EDIT: Actually, I could be wrong. The default values might just decay the phosphors much more slowly than I expected. I will see if I can find a better test.

If you find it, I’ll update asap. I myself didn’t see these instabilities, though. The code is the same present in crt-geom-deluxe.

Actually, it just persists for a very long time. It takes over 6 seconds to decay from 1/255 to 0. In games where the screen never really stays dark for that long it just looks like it doesn’t decay. I made a quick video for testing that displays a big white square for a second before transitioning to an all black screen.

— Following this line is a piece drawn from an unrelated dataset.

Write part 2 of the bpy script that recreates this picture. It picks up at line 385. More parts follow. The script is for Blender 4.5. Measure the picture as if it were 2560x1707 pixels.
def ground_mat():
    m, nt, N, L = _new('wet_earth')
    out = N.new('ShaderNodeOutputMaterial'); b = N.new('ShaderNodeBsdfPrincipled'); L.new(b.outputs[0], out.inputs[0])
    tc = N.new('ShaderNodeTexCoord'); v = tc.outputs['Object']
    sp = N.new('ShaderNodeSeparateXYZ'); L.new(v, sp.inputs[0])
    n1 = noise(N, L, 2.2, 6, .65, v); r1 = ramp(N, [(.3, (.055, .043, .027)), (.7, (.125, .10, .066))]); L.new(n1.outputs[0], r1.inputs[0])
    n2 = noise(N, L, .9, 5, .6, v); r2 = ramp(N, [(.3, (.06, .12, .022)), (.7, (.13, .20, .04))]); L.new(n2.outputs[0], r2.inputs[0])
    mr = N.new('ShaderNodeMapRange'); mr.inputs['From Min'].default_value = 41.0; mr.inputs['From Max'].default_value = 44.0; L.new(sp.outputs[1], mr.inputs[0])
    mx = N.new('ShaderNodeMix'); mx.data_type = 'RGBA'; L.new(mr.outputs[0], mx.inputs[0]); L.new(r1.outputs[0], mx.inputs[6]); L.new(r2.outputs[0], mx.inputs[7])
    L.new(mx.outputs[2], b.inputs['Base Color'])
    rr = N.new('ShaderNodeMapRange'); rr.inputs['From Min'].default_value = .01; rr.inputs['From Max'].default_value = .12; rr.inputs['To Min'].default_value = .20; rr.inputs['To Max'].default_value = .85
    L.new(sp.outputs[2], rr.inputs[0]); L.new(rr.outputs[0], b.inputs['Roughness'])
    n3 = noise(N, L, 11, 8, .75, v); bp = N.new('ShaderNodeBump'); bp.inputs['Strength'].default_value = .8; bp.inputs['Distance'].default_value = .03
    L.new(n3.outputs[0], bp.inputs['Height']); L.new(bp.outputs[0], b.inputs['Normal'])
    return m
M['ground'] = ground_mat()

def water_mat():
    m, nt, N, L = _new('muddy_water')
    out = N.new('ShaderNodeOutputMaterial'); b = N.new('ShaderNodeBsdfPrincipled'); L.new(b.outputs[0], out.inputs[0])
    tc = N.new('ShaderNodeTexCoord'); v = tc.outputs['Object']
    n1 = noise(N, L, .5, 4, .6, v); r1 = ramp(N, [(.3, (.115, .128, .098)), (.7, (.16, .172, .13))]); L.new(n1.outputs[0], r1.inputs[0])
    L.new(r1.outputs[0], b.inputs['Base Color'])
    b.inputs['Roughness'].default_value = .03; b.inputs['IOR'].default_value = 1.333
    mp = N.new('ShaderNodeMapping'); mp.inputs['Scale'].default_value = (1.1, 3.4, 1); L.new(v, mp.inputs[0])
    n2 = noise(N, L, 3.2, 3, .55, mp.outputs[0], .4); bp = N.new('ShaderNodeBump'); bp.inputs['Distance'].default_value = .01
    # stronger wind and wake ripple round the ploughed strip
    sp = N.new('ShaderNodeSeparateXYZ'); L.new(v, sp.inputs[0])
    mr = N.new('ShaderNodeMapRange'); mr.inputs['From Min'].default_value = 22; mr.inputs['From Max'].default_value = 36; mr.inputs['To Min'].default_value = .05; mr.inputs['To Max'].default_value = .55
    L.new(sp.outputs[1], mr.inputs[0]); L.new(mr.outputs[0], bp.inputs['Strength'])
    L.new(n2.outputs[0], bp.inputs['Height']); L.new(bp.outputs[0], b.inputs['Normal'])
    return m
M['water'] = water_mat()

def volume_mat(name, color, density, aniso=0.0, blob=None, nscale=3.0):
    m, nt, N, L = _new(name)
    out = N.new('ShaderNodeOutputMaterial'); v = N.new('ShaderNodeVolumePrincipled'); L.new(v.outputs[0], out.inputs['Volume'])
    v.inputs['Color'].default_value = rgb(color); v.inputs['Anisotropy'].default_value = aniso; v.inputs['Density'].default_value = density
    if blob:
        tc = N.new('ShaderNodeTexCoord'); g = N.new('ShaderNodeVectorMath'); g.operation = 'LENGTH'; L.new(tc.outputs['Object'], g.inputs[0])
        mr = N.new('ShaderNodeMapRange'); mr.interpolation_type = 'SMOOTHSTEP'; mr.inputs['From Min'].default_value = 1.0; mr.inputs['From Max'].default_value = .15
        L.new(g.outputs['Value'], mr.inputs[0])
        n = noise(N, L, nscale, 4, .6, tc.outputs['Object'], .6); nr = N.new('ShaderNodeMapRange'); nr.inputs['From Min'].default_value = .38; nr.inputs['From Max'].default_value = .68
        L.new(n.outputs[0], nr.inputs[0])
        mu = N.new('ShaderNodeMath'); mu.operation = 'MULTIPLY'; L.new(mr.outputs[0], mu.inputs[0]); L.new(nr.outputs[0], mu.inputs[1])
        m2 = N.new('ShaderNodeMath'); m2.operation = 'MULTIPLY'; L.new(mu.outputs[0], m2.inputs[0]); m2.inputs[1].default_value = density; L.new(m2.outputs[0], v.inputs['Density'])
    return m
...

I think what’s complicating this is that my monitor is calibrated for sRGB (with the linear section) and not pure 2.2 gamma. Most of the time this doesn’t make much difference, but in very dark areas it’s much brighter. That makes the slow decay more obvious.

It’s true that you can only ‘see’ the effect in a few games, though I think it manifests on most of them. At first, I thought it wasn’t real until I tested R-Type 3 on my own real CRT TV and can confirm it’s real and the crt-geom-deluxe params is set to get the exact tail size of the asteroids/comets passing through this game title scene.

I had a similar realization. I think I was playing Super Mario All-Stars and noticed it in the Nintendo logo scrolling down the screen at the start. Now I want to look into how people have implemented it. Admittedly, I don’t understand the crt-geom method yet. It’s something clever to try to simulate a power law decay.

I believe the 6-second thing is intentional. cgwg’s mentioned in the past that he’s read some whitepapers on individual phosphor decay rates and, while blue and green usually decay in less than one second, red phosphors take much longer; up to 6 seconds.